熱く、淡々と。壮大なファンタジー世界に血で描かれた叙事詩
- ★★★ Excellent!!!
ファンタジー+人間ドラマ+戦記+異世界史、全ての面白さの絶妙欲張りセット。この良さを表現しきれる適切な語彙が見つからない……!
紹介に「血」と入れた意味は三つ。熱血・過酷・人肌です。
人、組織、国、種族、世界が繋がり、伝説を動かして世界最強のドラゴンへ立ち向かう。テーマは王道のカッコよさです。各々の武器と矜恃を持ち命懸けで戦う様は、熱いという他ない。
しかし過酷です。流れる血の量は半端じゃない。それでもやはり熱いと言えるのは、その血に意味があるからです。敗戦から学び、遺志を継ぐ者達がいる。容赦もご都合も、良い意味でありません。人々は等しく傷付き、等しく活躍します。
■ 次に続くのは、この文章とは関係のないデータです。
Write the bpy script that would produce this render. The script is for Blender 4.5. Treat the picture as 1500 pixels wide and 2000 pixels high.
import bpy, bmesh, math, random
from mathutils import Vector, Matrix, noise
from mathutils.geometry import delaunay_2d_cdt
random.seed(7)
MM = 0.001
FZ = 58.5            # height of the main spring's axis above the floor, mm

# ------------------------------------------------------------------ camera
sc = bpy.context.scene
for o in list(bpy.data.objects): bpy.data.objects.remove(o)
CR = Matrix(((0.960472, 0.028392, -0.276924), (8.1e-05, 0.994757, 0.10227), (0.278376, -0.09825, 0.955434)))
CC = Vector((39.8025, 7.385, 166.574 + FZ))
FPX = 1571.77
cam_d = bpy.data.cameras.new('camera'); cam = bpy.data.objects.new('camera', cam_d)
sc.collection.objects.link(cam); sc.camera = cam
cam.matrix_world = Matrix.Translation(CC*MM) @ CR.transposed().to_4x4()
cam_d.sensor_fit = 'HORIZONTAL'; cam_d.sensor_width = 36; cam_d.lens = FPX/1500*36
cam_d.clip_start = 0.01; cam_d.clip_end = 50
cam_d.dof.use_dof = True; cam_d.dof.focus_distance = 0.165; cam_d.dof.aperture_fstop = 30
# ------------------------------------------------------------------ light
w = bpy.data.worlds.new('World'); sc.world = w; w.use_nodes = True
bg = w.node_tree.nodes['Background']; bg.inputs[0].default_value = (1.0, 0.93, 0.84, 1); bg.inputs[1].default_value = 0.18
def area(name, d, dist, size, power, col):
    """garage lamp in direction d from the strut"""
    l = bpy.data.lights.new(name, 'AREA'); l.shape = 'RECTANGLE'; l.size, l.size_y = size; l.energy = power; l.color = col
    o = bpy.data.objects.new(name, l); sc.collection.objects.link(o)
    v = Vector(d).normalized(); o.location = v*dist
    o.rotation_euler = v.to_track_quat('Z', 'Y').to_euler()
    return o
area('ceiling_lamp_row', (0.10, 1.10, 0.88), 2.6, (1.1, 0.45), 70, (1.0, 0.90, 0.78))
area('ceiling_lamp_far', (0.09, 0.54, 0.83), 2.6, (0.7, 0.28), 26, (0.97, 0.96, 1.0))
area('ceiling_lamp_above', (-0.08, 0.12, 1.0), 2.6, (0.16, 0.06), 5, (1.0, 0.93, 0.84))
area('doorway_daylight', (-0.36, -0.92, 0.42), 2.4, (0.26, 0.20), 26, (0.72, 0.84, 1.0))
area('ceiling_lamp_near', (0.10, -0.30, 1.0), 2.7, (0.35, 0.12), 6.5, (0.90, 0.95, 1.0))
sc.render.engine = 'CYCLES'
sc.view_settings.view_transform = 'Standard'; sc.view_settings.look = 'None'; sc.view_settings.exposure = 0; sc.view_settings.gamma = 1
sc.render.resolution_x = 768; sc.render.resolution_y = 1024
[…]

そして何より、世界が「個」の塊だと感じる事です。一筋縄では進まぬ状況、動き続ける時間、涙も涸れる別れ、息を呑む駆け引きの中で、各々が求め紡ぐものは人肌の温かさなのです。戦う理由は等身大の信念や恩義、身の回りのちっぽけで大切な愛と平和だったりします。
ゆえに血の滲む・血の通った物語だと感じるのです。
その世界の住人かのように、各々の奮闘を応援してしまう。こんな感情移入の仕方があると初めて知りました。ここまで没入できる群像劇を他に知りません。
そんでこの壮大な物語、「英雄譚」なんです。主人公一人に収束するのですよ。凄まじいな。
上記に加え、細部まで作り込まれサラリと描かれるファンタジー世界も魅力的です。風景、魔法の仕組み、冒険の準備、大小の戦術、生活や文化。幻想的な世界を、キャラクター達の目線を通して身近に感じます。
各話に簡潔なタイトルが付いていて、適宜読み返しやすいのも嬉しい! 退場者の隠れた功績、何気ない会話、時間経過と状況進行など、読み込めば読み込むほど面白いんです。
是非多くの方にご一読頂きたい傑作です。